At Mon, 9 Aug 2010 11:47:26 -0700, Stephen Warren wrote:
All,
I'm working on a patch to add some new codec IDs to patch_nvhdmi.c. I notice that many lines in that table are wrapped to avoid long lines. Is there a hard 80 column limit for ALSA driver or kernel files? I'd find the table and diff much easier to read if I could simply put each new entry on a single line, but don't want to violate any hard-and-fast coding style rules...
The 80 column limit is no hard limit, but a very good recommendation. Even a long table entry is often hard to read. So, I prefer 80-chars unless the longer line is inevitably needed. But, it's just a matter of taste, after all.

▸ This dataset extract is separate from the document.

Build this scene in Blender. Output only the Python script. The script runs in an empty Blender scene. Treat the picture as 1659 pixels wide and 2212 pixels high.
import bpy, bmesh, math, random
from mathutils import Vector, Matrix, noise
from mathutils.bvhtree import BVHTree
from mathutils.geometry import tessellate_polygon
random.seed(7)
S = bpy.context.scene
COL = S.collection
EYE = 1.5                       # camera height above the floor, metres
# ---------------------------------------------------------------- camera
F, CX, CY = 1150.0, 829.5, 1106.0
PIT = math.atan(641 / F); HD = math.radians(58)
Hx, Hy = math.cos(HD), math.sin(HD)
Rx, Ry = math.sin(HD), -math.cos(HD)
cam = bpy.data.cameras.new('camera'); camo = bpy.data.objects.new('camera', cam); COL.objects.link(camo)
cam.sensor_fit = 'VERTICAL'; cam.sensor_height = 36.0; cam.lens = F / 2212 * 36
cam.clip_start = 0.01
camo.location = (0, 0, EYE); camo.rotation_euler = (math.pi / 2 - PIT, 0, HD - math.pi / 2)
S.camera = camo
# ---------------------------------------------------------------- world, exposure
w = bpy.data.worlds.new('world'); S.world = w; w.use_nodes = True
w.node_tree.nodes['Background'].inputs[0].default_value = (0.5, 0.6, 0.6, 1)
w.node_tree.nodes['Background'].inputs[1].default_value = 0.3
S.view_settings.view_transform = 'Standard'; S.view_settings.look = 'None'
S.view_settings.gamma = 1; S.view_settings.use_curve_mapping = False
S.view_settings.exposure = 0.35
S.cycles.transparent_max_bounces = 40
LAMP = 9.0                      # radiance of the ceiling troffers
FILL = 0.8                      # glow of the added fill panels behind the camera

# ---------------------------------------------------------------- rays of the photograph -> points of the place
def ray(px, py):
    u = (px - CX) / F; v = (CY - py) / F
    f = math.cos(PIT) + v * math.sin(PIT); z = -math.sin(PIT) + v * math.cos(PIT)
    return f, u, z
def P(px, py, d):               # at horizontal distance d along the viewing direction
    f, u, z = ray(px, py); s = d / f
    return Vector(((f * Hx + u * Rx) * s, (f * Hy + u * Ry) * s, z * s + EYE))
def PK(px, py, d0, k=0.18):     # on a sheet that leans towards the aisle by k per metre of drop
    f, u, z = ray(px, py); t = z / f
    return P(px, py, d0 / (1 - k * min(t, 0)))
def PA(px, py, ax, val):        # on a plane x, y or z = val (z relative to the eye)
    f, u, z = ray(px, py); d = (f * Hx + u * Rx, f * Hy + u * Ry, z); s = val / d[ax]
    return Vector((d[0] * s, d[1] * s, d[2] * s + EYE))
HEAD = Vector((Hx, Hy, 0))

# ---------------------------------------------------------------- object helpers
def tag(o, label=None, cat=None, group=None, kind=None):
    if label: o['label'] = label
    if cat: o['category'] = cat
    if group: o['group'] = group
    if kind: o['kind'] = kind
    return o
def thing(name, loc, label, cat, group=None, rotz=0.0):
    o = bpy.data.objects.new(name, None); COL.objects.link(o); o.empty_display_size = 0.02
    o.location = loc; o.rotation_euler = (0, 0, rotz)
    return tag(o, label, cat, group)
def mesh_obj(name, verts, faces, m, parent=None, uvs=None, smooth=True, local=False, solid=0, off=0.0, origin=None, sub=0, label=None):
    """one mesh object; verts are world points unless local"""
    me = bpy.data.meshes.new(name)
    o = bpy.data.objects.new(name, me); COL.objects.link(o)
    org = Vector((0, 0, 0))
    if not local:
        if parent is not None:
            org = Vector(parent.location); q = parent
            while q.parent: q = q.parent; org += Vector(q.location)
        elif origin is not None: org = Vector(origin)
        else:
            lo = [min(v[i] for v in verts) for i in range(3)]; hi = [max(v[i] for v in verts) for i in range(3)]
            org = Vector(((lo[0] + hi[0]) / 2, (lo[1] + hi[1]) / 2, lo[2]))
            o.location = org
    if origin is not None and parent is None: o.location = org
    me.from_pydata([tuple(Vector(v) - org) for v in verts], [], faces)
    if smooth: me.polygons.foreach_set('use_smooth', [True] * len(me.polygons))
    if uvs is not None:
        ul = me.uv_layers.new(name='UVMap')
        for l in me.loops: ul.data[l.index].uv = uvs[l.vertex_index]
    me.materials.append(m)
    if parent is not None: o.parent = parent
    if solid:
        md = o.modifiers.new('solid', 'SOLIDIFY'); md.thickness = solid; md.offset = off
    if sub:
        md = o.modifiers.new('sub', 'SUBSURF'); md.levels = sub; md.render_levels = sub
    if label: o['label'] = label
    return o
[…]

Second, I wish to add entries for some GPUs that haven't yet been released. For these, I'd like to make the codec names simply "GPU HDMI/DP", since I can't expose naming for unreleased products. We'd like to get these entries into the driver early so that they're available in distros before products ship, so that the hardware "just works" out of the box. Indications so far are that these devices will simply be standard Azalia codecs, and hence not need any code/tables/quirks to operate correctly (i.e. they'll follow the existing "MCP89" path).
A generic name can be used there. You can put some numbers (e.g. vendor id hex) as a tentative id, too.
Finally, the naming for existing discrete GPU entries (GT220/GT21x/GT240) is a mixture of engineering GPU names and marketing names. I'd like to edit these names to also be simply "GPU HDMI/DP" for consistency. Unfortunately, I'm not allowed to submit engineering GPU names for any GPUs, and using marketing names in these entries doesn't make sense, since there may be multiple marketing names per codec ID, and the marketing names many change over time.
Having something as an id is good in general. So, it's nice to use some generic names, but better to have unique string for each entry.